## Start

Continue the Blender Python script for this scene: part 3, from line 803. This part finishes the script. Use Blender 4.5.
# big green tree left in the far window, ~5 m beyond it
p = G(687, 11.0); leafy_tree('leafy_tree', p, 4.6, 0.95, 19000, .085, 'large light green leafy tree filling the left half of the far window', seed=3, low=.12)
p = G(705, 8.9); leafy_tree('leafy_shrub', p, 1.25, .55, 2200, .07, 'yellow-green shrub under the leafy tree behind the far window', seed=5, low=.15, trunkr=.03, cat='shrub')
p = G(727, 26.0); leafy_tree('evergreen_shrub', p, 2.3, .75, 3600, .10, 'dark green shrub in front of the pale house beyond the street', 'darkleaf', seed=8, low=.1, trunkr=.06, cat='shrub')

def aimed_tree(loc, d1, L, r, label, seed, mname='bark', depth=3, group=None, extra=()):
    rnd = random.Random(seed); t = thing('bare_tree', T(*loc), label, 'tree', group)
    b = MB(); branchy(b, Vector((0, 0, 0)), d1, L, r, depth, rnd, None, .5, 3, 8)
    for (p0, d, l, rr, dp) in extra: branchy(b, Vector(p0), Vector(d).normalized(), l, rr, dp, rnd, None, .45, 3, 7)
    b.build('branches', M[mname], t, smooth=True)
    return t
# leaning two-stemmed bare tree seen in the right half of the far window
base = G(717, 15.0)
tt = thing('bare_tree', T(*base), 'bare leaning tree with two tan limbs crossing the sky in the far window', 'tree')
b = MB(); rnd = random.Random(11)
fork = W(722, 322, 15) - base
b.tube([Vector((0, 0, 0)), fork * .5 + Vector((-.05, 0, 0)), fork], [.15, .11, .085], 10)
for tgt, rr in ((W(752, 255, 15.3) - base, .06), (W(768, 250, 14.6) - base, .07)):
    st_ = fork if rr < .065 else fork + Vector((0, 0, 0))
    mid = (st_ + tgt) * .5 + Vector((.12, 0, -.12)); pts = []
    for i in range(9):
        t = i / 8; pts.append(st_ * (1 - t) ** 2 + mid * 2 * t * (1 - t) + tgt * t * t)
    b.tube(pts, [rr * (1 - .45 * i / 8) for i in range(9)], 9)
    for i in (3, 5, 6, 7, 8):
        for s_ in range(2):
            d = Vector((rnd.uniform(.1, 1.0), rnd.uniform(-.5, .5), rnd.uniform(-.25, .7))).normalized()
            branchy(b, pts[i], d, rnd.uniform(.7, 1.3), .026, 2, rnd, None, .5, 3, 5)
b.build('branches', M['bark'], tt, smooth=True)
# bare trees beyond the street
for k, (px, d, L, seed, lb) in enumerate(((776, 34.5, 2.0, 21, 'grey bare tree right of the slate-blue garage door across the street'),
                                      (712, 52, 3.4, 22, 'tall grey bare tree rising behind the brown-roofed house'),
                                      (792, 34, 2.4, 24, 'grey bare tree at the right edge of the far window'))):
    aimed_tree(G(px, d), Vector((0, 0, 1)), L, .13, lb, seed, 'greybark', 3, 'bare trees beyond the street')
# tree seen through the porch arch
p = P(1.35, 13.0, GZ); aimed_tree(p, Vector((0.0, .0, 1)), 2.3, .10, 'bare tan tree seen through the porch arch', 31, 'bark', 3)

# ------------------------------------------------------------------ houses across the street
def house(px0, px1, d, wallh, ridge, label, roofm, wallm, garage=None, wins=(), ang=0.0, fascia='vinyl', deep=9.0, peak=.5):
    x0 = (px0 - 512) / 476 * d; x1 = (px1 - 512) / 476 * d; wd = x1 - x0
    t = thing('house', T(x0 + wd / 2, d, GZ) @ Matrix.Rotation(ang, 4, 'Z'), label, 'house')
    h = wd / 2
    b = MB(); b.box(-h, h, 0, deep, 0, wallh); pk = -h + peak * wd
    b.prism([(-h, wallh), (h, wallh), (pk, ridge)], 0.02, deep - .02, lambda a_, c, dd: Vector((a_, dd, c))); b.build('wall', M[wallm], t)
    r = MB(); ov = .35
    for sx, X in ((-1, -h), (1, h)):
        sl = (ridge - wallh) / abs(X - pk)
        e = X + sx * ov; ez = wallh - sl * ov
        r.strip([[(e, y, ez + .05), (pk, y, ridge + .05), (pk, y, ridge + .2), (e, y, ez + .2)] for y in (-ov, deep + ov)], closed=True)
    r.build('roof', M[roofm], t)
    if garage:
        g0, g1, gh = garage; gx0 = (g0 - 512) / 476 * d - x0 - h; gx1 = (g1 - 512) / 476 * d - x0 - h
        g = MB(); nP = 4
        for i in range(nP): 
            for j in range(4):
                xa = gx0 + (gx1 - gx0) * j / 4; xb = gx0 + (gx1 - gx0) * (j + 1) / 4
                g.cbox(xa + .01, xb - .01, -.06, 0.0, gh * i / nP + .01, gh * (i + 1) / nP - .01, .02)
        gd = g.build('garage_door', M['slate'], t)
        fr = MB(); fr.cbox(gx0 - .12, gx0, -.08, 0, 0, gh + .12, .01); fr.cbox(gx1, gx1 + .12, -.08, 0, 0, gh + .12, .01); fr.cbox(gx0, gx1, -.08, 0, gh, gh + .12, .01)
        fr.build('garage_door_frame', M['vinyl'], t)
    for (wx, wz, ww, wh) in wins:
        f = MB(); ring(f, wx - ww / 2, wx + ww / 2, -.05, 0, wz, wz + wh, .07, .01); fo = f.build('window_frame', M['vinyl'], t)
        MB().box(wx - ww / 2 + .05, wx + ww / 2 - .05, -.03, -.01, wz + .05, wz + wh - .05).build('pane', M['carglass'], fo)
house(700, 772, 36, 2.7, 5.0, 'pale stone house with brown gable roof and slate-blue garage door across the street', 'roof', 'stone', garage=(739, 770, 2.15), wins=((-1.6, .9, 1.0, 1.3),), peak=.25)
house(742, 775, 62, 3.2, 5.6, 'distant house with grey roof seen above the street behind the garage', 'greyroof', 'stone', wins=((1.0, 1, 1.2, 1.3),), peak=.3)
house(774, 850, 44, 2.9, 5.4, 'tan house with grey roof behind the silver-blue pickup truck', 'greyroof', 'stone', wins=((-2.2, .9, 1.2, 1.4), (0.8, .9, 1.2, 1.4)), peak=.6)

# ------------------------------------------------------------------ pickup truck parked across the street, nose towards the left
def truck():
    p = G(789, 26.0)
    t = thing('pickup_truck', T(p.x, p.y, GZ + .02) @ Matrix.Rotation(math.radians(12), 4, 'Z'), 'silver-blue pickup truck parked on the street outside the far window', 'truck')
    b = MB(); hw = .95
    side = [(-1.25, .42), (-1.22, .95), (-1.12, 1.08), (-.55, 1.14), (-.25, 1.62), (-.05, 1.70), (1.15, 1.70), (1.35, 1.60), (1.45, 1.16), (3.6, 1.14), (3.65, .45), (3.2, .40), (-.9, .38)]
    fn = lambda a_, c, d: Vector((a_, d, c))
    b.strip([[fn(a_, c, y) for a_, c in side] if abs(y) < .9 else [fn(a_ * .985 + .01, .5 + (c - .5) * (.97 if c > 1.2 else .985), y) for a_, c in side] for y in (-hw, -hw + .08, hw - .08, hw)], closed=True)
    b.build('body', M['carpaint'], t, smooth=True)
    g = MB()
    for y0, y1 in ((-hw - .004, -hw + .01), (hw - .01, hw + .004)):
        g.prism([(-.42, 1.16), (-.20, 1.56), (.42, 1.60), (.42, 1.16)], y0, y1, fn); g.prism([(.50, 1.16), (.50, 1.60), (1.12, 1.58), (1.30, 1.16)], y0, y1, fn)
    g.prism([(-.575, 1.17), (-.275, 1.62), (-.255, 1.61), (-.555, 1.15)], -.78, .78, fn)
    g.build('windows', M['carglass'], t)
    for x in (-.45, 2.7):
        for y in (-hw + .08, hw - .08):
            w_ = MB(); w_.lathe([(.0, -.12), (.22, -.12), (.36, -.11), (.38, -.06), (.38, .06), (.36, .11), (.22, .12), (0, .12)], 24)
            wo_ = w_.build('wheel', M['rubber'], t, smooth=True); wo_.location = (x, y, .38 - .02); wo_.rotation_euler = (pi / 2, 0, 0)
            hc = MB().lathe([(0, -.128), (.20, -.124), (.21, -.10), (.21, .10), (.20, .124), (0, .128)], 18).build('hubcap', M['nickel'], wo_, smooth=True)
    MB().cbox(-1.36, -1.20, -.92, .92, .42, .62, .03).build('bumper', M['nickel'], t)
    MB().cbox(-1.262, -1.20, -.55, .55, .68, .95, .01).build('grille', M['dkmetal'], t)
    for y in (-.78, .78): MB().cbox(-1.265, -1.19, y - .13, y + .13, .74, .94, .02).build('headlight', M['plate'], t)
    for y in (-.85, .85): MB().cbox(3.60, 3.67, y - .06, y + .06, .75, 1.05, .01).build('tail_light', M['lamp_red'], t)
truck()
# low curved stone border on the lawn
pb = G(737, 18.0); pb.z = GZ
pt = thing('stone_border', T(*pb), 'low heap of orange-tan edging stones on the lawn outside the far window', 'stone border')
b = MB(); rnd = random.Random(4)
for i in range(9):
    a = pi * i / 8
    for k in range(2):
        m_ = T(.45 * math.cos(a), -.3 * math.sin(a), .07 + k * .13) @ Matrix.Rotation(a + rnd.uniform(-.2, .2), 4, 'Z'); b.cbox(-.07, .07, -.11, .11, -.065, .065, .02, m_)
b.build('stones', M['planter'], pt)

## End

DIRECTIVE: Extract the lines above, from the first one through the one containing "p = G(727, 26.0);", and return only those, unchanged.

OUTPUT BELOW:
Continue the Blender Python script for this scene: part 3, from line 803. This part finishes the script. Use Blender 4.5.
# big green tree left in the far window, ~5 m beyond it
p = G(687, 11.0); leafy_tree('leafy_tree', p, 4.6, 0.95, 19000, .085, 'large light green leafy tree filling the left half of the far window', seed=3, low=.12)
p = G(705, 8.9); leafy_tree('leafy_shrub', p, 1.25, .55, 2200, .07, 'yellow-green shrub under the leafy tree behind the far window', seed=5, low=.15, trunkr=.03, cat='shrub')
p = G(727, 26.0); leafy_tree('evergreen_shrub', p, 2.3, .75, 3600, .10, 'dark green shrub in front of the pale house beyond the street', 'darkleaf', seed=8, low=.1, trunkr=.06, cat='shrub')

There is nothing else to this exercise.